Exercise goal:
Starting at the first line of the data, please print exactly those lines through the one that holds "M_CUP, dl, n=72)", omitting every picture.

Source material:
---------------
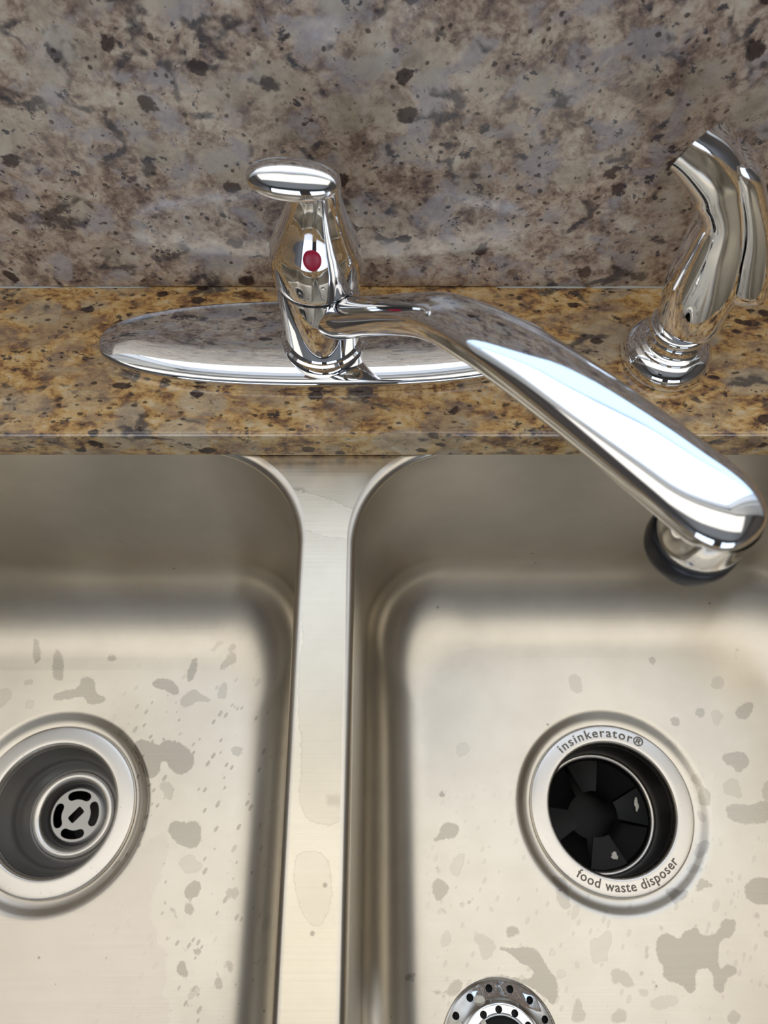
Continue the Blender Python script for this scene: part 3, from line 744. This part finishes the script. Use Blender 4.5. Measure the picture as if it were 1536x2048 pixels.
def bar_slot(l, h, rot):
    P = []
    r = h * 0.45
    for sx, sy, a0 in ((1, -1, -PI / 2), (1, 1, 0), (-1, 1, PI / 2), (-1, -1, PI)):
        for i in range(4):
            a = a0 + PI / 2 * i / 3
            x, y = sx * (l - r) + r * math.cos(a), sy * (h - r) + r * math.sin(a)
            P.append((x * math.cos(rot) - y * math.sin(rot), x * math.sin(rot) + y * math.cos(rot)))
    return P


slots = [arc_slot(math.radians(a - 24), math.radians(a + 24), .0108, .0171) for a in (3, 88, 183, 268)] + [bar_slot(.0058, .0030, math.radians(47))]
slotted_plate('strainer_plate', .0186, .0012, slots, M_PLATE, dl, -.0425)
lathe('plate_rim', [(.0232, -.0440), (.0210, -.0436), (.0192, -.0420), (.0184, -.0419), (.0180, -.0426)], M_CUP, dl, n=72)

# ------------------------------------------------------------------ right drain: waste disposer
dr = empty('waste_disposer', (*DRAIN_R, ZF - 0.0040))
tag(dr, 'food waste disposer drain with lettered steel flange and black rubber baffle', 'disposer')
lathe('flange', [(.0500, -.0005), (.0565, 0.0), (.0572, .0008), (.0568, .0024), (.0556, .0030), (.0500, .0033), (.0460, .0033), (.0446, .0026), (.0436, .0004), (.0433, -.0040)], M_FLANGE, dr, n=96, sub=3)
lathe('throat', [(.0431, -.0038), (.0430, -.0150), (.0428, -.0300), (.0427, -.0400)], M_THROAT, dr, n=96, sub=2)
lathe('throat_lip', [(.0429, -.0400), (.0428, -.0385), (.0416, -.0378), (.0400, -.0384), (.0392, -.0400), (.0394, -.0420)], M_FLANGE, dr, n=96, sub=3, angle=180)


def bent_text(name, body, size, R, mid_deg, upright_out, mat, parent, z, spacing=1.0):
    cu = bpy.data.curves.new(name, 'FONT')
    cu.body = body
    cu.size = size
    cu.align_x = 'CENTER'
    cu.extrude = 0.00004
    cu.offset = size * 0.012
    cu.space_character = spacing
    cu.resolution_u = 4
    tmp = bpy.data.objects.new('tmp_text', cu)
    COL.objects.link(tmp)
    dg = bpy.context.evaluated_depsgraph_get()
    me = bpy.data.meshes.new_from_object(tmp.evaluated_get(dg))
    bpy.data.objects.remove(tmp, do_unlink=True)
    a0 = math.radians(mid_deg)
    for v in me.vertices:
        x, y, zz = v.co
        if upright_out:
            a = a0 - x / R
            r = R + y
        else:
            a = a0 + x / R
            r = R - y
        v.co = (r * math.cos(a), r * math.sin(a), zz)
    me.name = name
    me.materials.clear()
    me.materials.append(mat)
    o = bpy.data.objects.new(name, me)
    link(o, parent)
    o.location = (0, 0, z)
    return o


bent_text('lettering', 'insinkerator\u00ae', 0.0089, 0.0482, 94.0, True, M_ETCH, dr, .0036, 1.22)
bent_text('lettering', 'food waste disposer', 0.0086, 0.0528, -83.0, False, M_ETCH, dr, .0036, 1.10)

baf = lathe('splash_baffle', [(.0394, -.0405), (.0388, -.0440), (.0380, -.0460), (.0360, -.0500), (.0355, -.0780), (.0010, -.0790)], M_RUBBER, dr, n=72, cap1=True)


def flap(a0, a1, tilt, z0, twist):
    """one wedge of the rubber baffle, drooping to the centre"""
    n = 7
    top = []
    for k, r in enumerate((.0385, .031, .024, .0165)):
        row = []
        for i in range(n):
            a = math.radians(a0 + (a1 - a0) * i / (n - 1))
            zz = z0 - tilt * (1 - r / .0385) + twist * (i / (n - 1) - .5) * (r / .0385)
            zz -= 0.0012 * math.sin(PI * i / (n - 1)) * (1 - k / 4)
            row.append((r * math.cos(a), r * math.sin(a), zz))
        top.append(row)
    V, Fc = [], []
    for lay in (0.0, -0.0018):
        for row in top:
            V += [(x, y, z + lay) for x, y, z in row]
    nr = len(top)
    for i in range(nr - 1):
        for j in range(n - 1):
            q = (i * n + j, i * n + j + 1, (i + 1) * n + j + 1, (i + 1) * n + j)
            Fc += [q, tuple(nr * n + t for t in reversed(q))]
    bound = [(0, j) for j in range(n)] + [(i, n - 1) for i in range(1, nr)] + [(nr - 1, j) for j in range(n - 2, -1, -1)] + [(i, 0) for i in range(nr - 2, 0, -1)]
    for k in range(len(bound)):
        a, b = bound[k], bound[(k + 1) % len(bound)]
        ia, ib = a[0] * n + a[1], b[0] * n + b[1]
        Fc.append((ia, ib, nr * n + ib, nr * n + ia))
    return mesh_obj('flap', V, Fc, M_RUBBER, baf, angle=60)


for c_, hw, tl, z0, tw in [(100, 19, .004, -.0420, .004), (8, 21, .004, -.0420, -.004), (-82, 20, .004, -.0420, .004), (193, 20, .004, -.0420, -.004),
                           (55, 24, .034, -.0440, .0), (-38, 23, .026, -.0440, .003), (146, 24, .034, -.0440, .0), (-126, 23, .034, -.0440, .0)]:
    flap(c_ - hw, c_ + hw, tl, z0, tw)

# ------------------------------------------------------------------ faucet
FX, FY = -0.0332, 0.2725
fa = empty('faucet', (FX, FY, 0.0))
tag(fa, 'chrome single handle kitchen faucet with long arched spout and oval deck plate', 'faucet')


def deck_plate():
    a, b = 0.1270, 0.0300
    sq = superellipse(160, 2.35)
    prof = [(1.0, 0.0002), (1.0, 0.0040), (0.994, 0.0054), (0.978, 0.0064), (0.95, 0.0070)]
    for s in np.linspace(0.92, 0.0, 24):
        prof.append((s, 0.0108 - 0.0038 * (s / 0.95) ** 2.4))
    rings = []
    for s, z in prof:
        da = (1 - s) * b        # keep an even border instead of a pure scale
        rings.append([((a - da) * x if s > 0.05 else (a - b) * x * s / .05, b * s * y, z) for x, y in sq])
    V, Fc = loft_geo(rings, True, True)
    o = mesh_obj('deck_plate', V, Fc, M_CHROME, fa, angle=60)
    o.location = (0.0, 0.0012, 0)
    return o


deck_plate()
lathe('body', [(.0236, .0075), (.0236, .0112), (.0230, .0128), (.0216, .0136), (.0214, .0144), (.0216, .0150), (.0216, .0560), (.0214, .0580), (.0208, .0588), (.0180, .0588)], M_CHROME, fa, n=96, cap1=True, angle=30)
lathe('seam_ring', [(.0203, .0580), (.0203, .0600)], M_SEAM, fa, n=72, cap0=True, cap1=True)


def handle():
    keys = [  # z, cx, cy, rx, ry
        (.0597, 0, 0, .0205, .0205), (.0602, 0, 0, .0216, .0216), (.0650, 0, 0, .0221, .0221), (.0735, 0, 0, .0221, .0219), (.0800, .0002, 0, .0206, .0203),
        (.0870, .0006, .0000, .0180, .0178), (.0950, .0014, -.0002, .0150, .0148), (.1040, .0024, -.0006, .0125, .0122), (.1120, .0034, -.0018, .0114, .0106),
        (.1180, .0036, -.0040, .0110, .0098), (.1222, .0030, -.0076, .0108, .0080), (.1250, .0020, -.0100, .0092, .0050)]
    K = catmull(keys, 10)
    n = 144
    rings = [[(cx + rx * math.cos(2 * PI * j / n), cy + ry * math.sin(2 * PI * j / n), z) for j in range(n)] for z, cx, cy, rx, ry in K]
    V, Fc = loft_geo(rings, True, True)
    o = mesh_obj('handle', V, Fc, M_CHROME, fa, angle=60)
    # oval grip at the top of the lever
    V, Fc = [], []
    nu, nv = 56, 28
    rings = []
    for i in range(1, nv):
        t_ = PI * i / nv
        r = math.sin(t_) ** 0.85
        row = []
        for j in range(nu):
            a = 2 * PI * j / nu
            ca, sa = math.cos(a), math.sin(a)
            x = .0194 * r * math.copysign(abs(ca) ** .9, ca)
            y = .0090 * r * math.copysign(abs(sa) ** .9, sa)
            z = .0064 * math.cos(t_)
            row.append((x, y, z))
        rings.append(row)
    V, Fc = loft_geo(rings, True, True)
    g = mesh_obj('grip', V, Fc, M_CHROME, o, angle=60)
    g.location = (-.0042, -.0130, .1250)
    g.rotation_euler = (math.radians(20), math.radians(3), math.radians(-5))
    # red temperature mark
    rings = []
    for k in range(6):
        t_ = k / 5
        rr = .0043 * math.sqrt(1 - (t_ * .85) ** 2)
        rings.append([(rr * math.cos(2 * PI * j / 32), rr * 1.22 * math.sin(2 * PI * j / 32), .0010 * t_) for j in range(32)])
    V, Fc = loft_geo(rings, True, True)
    d = mesh_obj('indicator', V, Fc, M_RED, o, angle=60)
    d['label'] = 'red temperature mark'
    d.location = (.0006, -.0180, .0858)
    d.rotation_euler = (math.radians(68), 0, math.radians(2))
    return o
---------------
Output:
Continue the Blender Python script for this scene: part 3, from line 744. This part finishes the script. Use Blender 4.5. Measure the picture as if it were 1536x2048 pixels.
def bar_slot(l, h, rot):
    P = []
    r = h * 0.45
    for sx, sy, a0 in ((1, -1, -PI / 2), (1, 1, 0), (-1, 1, PI / 2), (-1, -1, PI)):
        for i in range(4):
            a = a0 + PI / 2 * i / 3
            x, y = sx * (l - r) + r * math.cos(a), sy * (h - r) + r * math.sin(a)
            P.append((x * math.cos(rot) - y * math.sin(rot), x * math.sin(rot) + y * math.cos(rot)))
    return P


slots = [arc_slot(math.radians(a - 24), math.radians(a + 24), .0108, .0171) for a in (3, 88, 183, 268)] + [bar_slot(.0058, .0030, math.radians(47))]
slotted_plate('strainer_plate', .0186, .0012, slots, M_PLATE, dl, -.0425)
lathe('plate_rim', [(.0232, -.0440), (.0210, -.0436), (.0192, -.0420), (.0184, -.0419), (.0180, -.0426)], M_CUP, dl, n=72)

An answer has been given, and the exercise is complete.